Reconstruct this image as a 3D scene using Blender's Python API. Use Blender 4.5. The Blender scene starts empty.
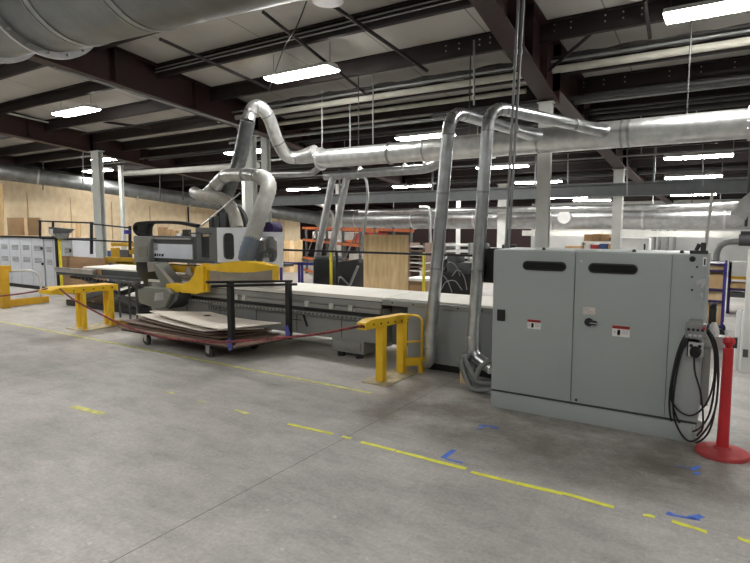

◇ ◇ ◇

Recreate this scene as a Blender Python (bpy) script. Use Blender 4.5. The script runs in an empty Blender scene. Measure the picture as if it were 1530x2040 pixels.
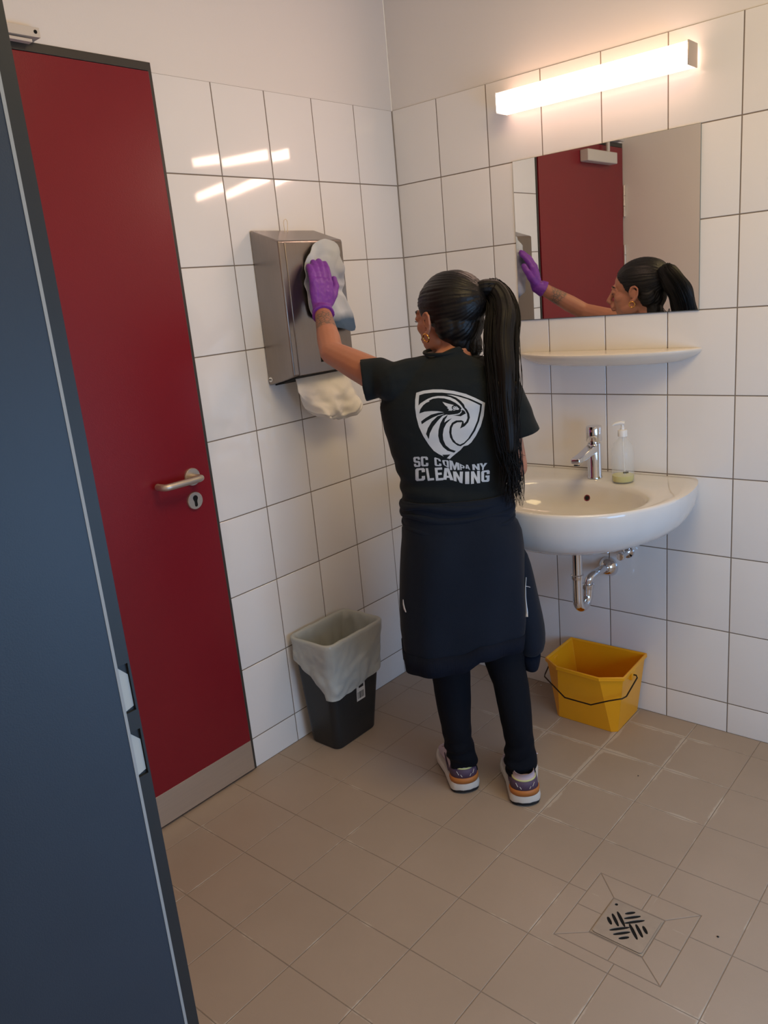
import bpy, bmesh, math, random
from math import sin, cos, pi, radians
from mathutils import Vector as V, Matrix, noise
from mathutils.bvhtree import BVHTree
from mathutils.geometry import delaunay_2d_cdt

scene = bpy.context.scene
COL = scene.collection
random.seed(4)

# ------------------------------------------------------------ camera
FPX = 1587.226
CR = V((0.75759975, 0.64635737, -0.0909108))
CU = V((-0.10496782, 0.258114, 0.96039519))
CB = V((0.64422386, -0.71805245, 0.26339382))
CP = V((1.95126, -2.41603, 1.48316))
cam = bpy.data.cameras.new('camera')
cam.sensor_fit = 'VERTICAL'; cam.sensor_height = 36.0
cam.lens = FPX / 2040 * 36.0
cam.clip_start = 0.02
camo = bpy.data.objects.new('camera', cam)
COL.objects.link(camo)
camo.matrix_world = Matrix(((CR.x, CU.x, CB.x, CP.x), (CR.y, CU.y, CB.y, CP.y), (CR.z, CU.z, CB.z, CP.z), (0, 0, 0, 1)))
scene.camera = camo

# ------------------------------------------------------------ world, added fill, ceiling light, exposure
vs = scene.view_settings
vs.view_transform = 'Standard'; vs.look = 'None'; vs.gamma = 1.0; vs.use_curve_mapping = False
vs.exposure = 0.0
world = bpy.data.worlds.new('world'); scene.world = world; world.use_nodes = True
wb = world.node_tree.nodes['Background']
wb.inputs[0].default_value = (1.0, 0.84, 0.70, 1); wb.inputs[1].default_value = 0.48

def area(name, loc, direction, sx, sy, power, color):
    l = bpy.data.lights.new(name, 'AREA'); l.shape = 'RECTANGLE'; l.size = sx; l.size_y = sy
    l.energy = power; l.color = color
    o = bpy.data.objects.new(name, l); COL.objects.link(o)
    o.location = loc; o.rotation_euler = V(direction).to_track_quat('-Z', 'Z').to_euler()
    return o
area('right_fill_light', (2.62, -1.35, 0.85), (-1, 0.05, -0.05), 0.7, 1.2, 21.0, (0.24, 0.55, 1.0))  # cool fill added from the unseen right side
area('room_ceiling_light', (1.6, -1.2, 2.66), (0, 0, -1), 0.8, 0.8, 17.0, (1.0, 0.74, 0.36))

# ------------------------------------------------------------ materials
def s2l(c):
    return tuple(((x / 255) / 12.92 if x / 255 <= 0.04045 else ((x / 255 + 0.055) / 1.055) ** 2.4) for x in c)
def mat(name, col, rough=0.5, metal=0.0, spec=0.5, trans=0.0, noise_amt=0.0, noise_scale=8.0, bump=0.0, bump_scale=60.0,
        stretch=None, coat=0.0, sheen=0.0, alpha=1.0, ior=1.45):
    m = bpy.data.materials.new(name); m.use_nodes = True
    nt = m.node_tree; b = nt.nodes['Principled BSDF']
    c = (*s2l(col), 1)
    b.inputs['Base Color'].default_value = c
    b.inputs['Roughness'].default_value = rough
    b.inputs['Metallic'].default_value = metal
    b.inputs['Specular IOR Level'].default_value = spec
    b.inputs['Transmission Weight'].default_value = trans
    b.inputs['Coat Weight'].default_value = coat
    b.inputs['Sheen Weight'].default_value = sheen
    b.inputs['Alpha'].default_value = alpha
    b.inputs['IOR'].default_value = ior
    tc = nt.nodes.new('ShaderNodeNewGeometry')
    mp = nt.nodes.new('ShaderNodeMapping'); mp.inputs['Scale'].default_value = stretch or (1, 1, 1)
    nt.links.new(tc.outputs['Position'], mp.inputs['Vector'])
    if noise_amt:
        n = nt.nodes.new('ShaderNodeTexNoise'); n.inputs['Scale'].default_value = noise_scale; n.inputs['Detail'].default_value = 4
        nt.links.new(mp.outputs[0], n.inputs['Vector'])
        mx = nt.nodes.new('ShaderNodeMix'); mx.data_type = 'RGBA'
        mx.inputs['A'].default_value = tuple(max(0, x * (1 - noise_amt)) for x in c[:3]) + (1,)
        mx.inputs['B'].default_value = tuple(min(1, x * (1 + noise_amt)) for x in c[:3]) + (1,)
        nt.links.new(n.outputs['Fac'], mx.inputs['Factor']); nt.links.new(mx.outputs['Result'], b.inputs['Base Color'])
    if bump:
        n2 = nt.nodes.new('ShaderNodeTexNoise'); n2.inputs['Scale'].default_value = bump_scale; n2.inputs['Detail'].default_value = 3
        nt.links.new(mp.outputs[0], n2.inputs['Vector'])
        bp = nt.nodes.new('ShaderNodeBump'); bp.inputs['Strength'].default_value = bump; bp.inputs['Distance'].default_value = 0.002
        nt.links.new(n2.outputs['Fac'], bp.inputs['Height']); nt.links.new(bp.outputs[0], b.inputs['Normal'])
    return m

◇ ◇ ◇

* _Goal of the exercise_
Pick out and copy the lines of the entries that hold the string "this".

* _Task result_
Reconstruct this image as a 3D scene using Blender's Python API. Use Blender 4.5. The Blender scene starts empty.
Recreate this scene as a Blender Python (bpy) script. Use Blender 4.5. The script runs in an empty Blender scene. Measure the picture as if it were 1530x2040 pixels.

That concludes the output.